Amber Barretto makes spaghetti for her two boys two or three nights a week. It's cheap, filling and has refrigerator shelf life.
"It's always good the second day," said Barretto, 30, a Larkfield single mother who is one of nearly 35,000 food stamp recipients in Sonoma County.
Barretto, who said she was laid off from a $14-an-hour job at a local tourist attraction in December, gets $330 a month in food credits from the safety net program known as CalFresh in California.
The money runs out 10 days to two weeks into the month, she said, an experience that officials say is "nearly universal" for food stamp recipients who get the equivalent of $1.40 per meal.
The Supplemental Nutrition Assistance Program, known as SNAP and launched nationwide in 1974, faces an uncertain future as House Republicans, after failing to pass a $20 billion cut in June, two weeks ago proposed a $40 billion cut. Both proposed cuts would be spread over 10 years.
Kim Seamans, director of the Sonoma County Human Services Department's Economic Assistance Division, said the proposed reduction is unprecedented in her 29-year career at the agency.
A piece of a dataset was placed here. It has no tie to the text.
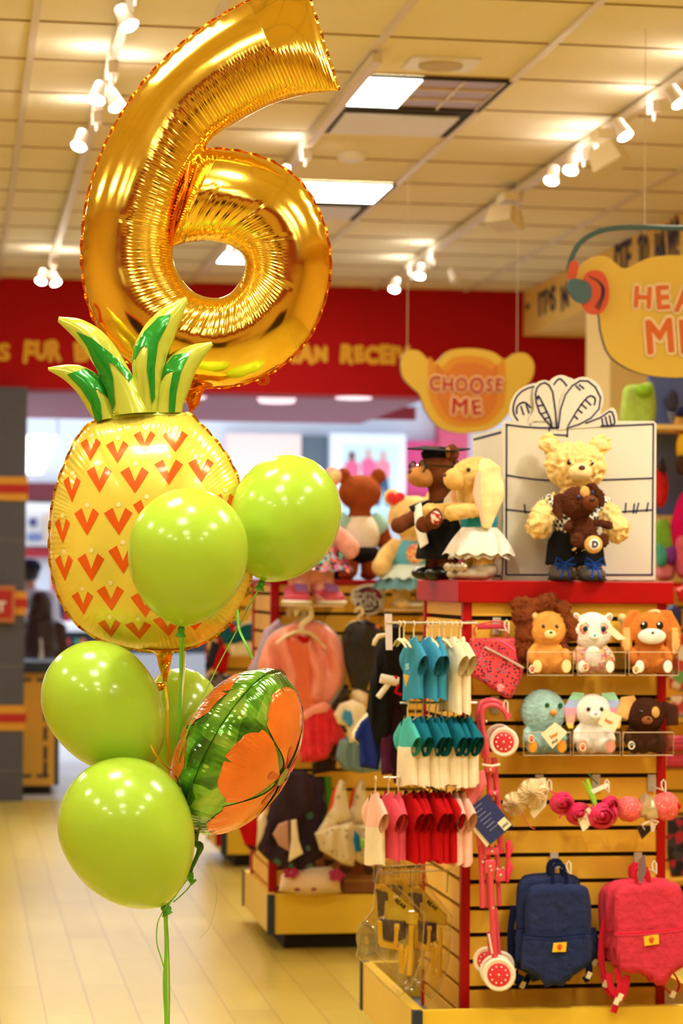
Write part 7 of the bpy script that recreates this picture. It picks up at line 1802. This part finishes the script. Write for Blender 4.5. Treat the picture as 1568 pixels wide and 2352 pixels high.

The latest proposal is aimed primarily at unemployed and underemployed people who work 20 or fewer hours a week, age 18 to 50, who are not raising children, limiting them to three months of SNAP benefits out of every three years.
The standard would apply to as many as 4 million food stamp recipients nationwide, including an estimated 3,266 in Sonoma County.
"I think it's to society's advantage to assist them," Seamans said. "It creates a healthier society and a more productive society."
Critics object to the cost of SNAP, which has swelled to $78 billion today, more than doubling from $33 billion in 2007, when the recession officially began. The program currently serves 47.7 million low-income people, or one in seven Americans.
There are 34,749 food stamp recipients in Sonoma County. That's nearly as many as the population of Rohnert Park and 2? times as many as the 13,596 recipients in 2007.
During that time, the county's unemployment rate climbed from 4.3 percent in 2007 to a peak of 10.5 percent in 2010, and since has dropped to 6.7 percent in June.
"We see an increase when the economy weakens and we find people out of work," Seamans said.
Barretto, who is enrolled in a marketing certificate program at Santa Rosa Junior College, said she is relying on CalFresh to "get by while I can get back on my feet."
Her sons, Lawrence, 10, and Christopher, 8, have hearty appetites that consume her benefits in half a month or less. She shops at Safeway until the balance on her CalFresh electronic benefit transfer card is depleted, then heads to the Redwood Empire Food Bank for free groceries.
About one-fifth of the food bank's patrons receive CalFresh benefits, which last an average of 2.4 weeks, said Gail Atkins, director of programs at the nonprofit Santa Rosa-based food bank.
Atkins and Seamans said many eligible county residents do not apply for CalFresh, including Latinos who are wary of attention from immigration authorities and elders who don't bother because they consider the maximum benefit for a single person — $200 — too low.
Households with gross monthly income up to 130 percent of the federal poverty level — $1,211 for one person, $2,498 for four — are eligible for CalFresh.
Some legal immigrants qualify, as do children born in the United States to undocumented parents, who are ineligible.
John Hamner, 23, said he enrolled in CalFresh in July, a month after being laid off from work at a wine warehouse in Sonoma. He received $219 and thought it would feed him for a month, but his EBT card ran out with a week to go.
"Food is a huge expense," said Hamner, who has no permanent home and buys mostly microwavable food because he doesn't know how to cook.
"I appreciate what they're doing for me," Hamner said, although he noted Thursday that he has lost 10 pounds.
Sheri Holiday, 39, of Santa Rosa said CalFresh money goes further when she has a place to live and cook. She has received $190 to $200 a month from CalFresh for nearly two years.
Going hungry curbs her energy and depresses her, Holiday said, recalling times when she was homeless and without food stamps.
Holiday, who is single and unemployed, said she shops at Safeway, Grocery Outlet and the 99 Cents Only Store and has learned to "make healthier choices" on a limited budget.
In June, the House of Representatives rejected a measure that would have cut $20 billion from food stamps over 10 years and thrown nearly 2 million low-income people, mostly working families and the elderly, off the SNAP rolls.